© Hugh F. Wilson and Burkhard Militzer, University of California, BerkeleyThis schematic depiction of the interior of a gas giant (e.g. Jupiter or Saturn) shows Helium-rich droplets forming within the immiscibility layer and raining downwards, leading to a slow increase in the helium concentration in the deep interior. Neon is absorbed in the droplets and carried out of the upper atmosphere.
When NASA's Galileo probe reached Jupiter in 1995 and began sending back data about the gas giant, astronomers were in for a surprise: Jupiter was unusually poor in helium and neon, the two lightest noble gases. New simulations of the physics inside the planet reveal why.

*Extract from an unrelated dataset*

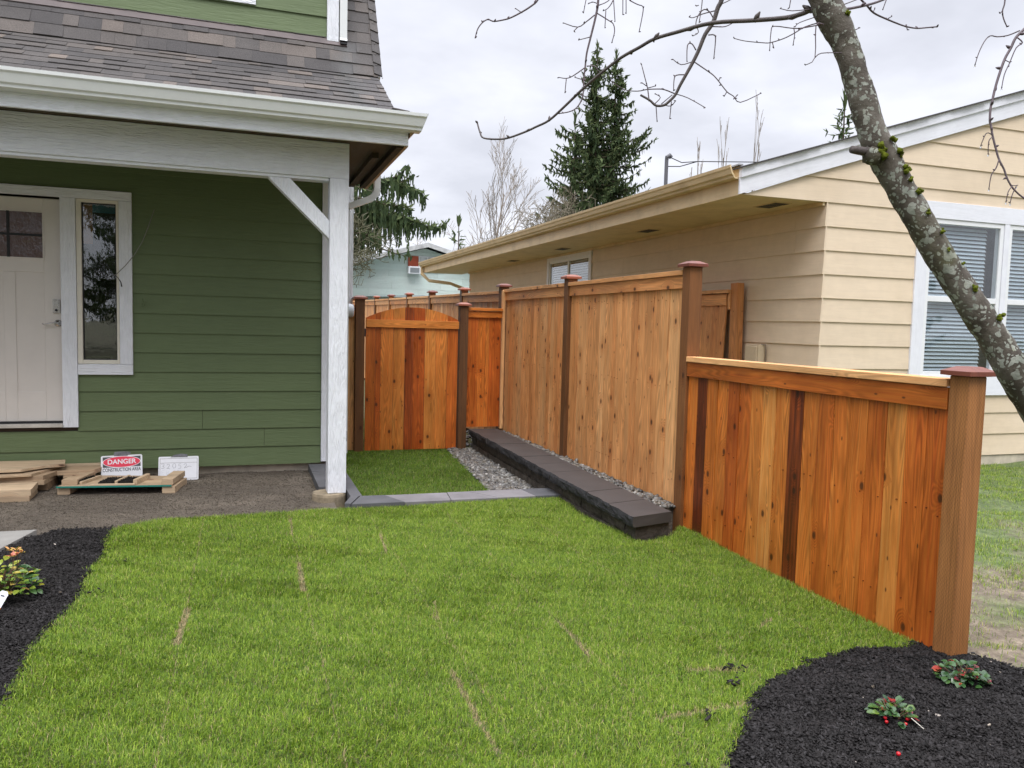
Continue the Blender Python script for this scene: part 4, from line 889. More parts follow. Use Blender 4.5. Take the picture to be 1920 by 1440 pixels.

The results, which provide a glimpse into Jupiter's turbulent innards, are reported in the current issue of
Physical Review Letters and highlighted with a Viewpoint by Jonathan Fortney (University of California, Santa Cruz) in the March 22
issue of
Physics.
To understand how a planet might have formed and what the inside of it might be like, astronomers compare the abundances of its constituent elements with the amounts of those elements found in the sun and meteorites. Jupiter, like the sun, is mostly hydrogen and helium. But the Galileo probe showed that, while it was richer than the sun in six elements, the planet seemed to be missing a small amount of helium and a substantial amount of neon - although neon makes up 1/600 of the mass of the solar system, it made up only 1/6000 of the mass of Jupiter's upper atmosphere, where Galileo made its observations.